=== SHORT PROBLEM ===
From the first line of the data below, copy each line up to the one containing "# storey height", and include that line too.

Scripts that build scenes
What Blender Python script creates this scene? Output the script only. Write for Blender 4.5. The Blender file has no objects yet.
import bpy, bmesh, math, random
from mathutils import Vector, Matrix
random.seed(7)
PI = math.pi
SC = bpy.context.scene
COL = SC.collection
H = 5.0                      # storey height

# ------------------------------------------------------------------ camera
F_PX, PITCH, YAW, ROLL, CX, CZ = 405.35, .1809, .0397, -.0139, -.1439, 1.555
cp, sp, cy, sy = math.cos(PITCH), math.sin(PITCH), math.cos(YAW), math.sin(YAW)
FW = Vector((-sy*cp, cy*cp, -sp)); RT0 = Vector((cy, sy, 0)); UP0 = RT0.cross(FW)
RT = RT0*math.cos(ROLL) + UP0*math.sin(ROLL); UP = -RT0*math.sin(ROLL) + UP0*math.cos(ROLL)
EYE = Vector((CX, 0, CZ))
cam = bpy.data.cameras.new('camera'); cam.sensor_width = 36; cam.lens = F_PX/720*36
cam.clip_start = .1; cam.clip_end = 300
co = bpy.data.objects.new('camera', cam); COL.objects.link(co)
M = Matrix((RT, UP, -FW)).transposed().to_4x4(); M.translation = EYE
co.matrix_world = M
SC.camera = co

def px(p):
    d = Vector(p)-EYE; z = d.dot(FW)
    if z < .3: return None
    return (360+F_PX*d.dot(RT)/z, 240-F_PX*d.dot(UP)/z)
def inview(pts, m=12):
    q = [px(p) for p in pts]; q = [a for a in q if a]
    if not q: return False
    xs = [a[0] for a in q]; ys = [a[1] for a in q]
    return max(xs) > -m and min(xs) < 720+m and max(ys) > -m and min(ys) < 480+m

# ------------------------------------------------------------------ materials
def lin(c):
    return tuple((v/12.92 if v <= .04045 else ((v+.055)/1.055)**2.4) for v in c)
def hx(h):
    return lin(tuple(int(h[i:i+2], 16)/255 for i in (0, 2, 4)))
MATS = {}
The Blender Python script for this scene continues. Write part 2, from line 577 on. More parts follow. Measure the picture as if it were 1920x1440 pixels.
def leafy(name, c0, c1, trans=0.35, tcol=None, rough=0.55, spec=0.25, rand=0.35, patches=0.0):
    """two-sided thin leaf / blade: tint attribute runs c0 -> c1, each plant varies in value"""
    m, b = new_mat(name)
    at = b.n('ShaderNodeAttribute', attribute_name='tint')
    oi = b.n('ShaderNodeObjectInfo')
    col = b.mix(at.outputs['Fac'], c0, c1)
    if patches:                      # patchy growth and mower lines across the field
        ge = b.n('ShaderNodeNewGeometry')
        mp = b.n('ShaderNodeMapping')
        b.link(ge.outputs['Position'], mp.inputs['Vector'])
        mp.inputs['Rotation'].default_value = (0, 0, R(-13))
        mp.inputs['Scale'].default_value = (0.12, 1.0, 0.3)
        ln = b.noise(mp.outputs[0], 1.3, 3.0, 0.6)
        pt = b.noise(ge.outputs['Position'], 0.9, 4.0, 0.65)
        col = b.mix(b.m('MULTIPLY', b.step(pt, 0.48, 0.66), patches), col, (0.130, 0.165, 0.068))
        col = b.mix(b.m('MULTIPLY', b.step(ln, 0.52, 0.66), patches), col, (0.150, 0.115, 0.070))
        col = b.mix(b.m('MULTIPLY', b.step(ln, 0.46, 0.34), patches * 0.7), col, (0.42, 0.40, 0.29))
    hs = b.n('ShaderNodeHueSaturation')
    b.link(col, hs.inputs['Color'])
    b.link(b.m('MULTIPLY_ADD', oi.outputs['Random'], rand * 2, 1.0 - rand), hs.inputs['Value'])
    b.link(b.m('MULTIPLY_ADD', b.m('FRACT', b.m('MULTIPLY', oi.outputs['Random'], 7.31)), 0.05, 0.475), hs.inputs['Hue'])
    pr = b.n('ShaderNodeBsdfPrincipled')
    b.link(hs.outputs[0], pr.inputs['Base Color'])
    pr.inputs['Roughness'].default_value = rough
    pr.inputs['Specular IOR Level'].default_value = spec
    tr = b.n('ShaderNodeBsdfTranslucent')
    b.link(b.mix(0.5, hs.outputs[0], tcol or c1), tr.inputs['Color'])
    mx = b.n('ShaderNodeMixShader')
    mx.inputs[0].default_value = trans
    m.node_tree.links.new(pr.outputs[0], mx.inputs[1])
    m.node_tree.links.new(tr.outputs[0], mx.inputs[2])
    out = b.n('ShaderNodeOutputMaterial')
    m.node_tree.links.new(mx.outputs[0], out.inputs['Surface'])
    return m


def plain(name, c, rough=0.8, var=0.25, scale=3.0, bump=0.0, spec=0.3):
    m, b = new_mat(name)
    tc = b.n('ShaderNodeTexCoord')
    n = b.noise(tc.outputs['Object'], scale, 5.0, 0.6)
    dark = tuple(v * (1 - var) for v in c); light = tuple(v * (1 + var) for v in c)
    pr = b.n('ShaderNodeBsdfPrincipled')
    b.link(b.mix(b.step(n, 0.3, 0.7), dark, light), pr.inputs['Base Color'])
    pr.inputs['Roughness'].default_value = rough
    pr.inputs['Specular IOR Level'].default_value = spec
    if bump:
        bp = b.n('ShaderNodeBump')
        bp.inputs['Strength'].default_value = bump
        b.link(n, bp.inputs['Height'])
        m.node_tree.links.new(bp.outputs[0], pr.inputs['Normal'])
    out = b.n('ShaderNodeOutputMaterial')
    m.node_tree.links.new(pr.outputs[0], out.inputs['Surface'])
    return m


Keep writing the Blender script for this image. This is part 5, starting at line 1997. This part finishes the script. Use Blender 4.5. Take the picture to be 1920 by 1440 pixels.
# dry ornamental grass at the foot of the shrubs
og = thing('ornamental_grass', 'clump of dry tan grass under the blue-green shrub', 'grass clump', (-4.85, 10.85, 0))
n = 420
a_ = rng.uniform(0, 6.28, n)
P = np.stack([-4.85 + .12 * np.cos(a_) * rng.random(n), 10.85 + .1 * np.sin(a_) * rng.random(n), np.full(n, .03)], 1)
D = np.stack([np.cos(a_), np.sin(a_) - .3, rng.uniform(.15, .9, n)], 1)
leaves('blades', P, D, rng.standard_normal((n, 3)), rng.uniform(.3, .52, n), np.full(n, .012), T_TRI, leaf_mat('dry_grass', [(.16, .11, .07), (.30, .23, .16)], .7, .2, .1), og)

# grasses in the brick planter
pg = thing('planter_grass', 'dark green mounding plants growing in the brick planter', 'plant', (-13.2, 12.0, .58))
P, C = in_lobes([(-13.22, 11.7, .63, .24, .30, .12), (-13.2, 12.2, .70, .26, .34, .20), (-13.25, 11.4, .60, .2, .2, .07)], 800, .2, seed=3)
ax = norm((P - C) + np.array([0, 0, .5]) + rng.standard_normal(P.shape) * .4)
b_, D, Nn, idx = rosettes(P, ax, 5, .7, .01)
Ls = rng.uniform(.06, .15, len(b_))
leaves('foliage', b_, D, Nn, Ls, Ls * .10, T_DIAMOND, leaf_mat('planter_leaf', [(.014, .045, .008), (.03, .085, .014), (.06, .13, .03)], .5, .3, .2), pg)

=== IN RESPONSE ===
What Blender Python script creates this scene? Output the script only. Write for Blender 4.5. The Blender file has no objects yet.
import bpy, bmesh, math, random
from mathutils import Vector, Matrix
random.seed(7)
PI = math.pi
SC = bpy.context.scene
COL = SC.collection
H = 5.0                      # storey height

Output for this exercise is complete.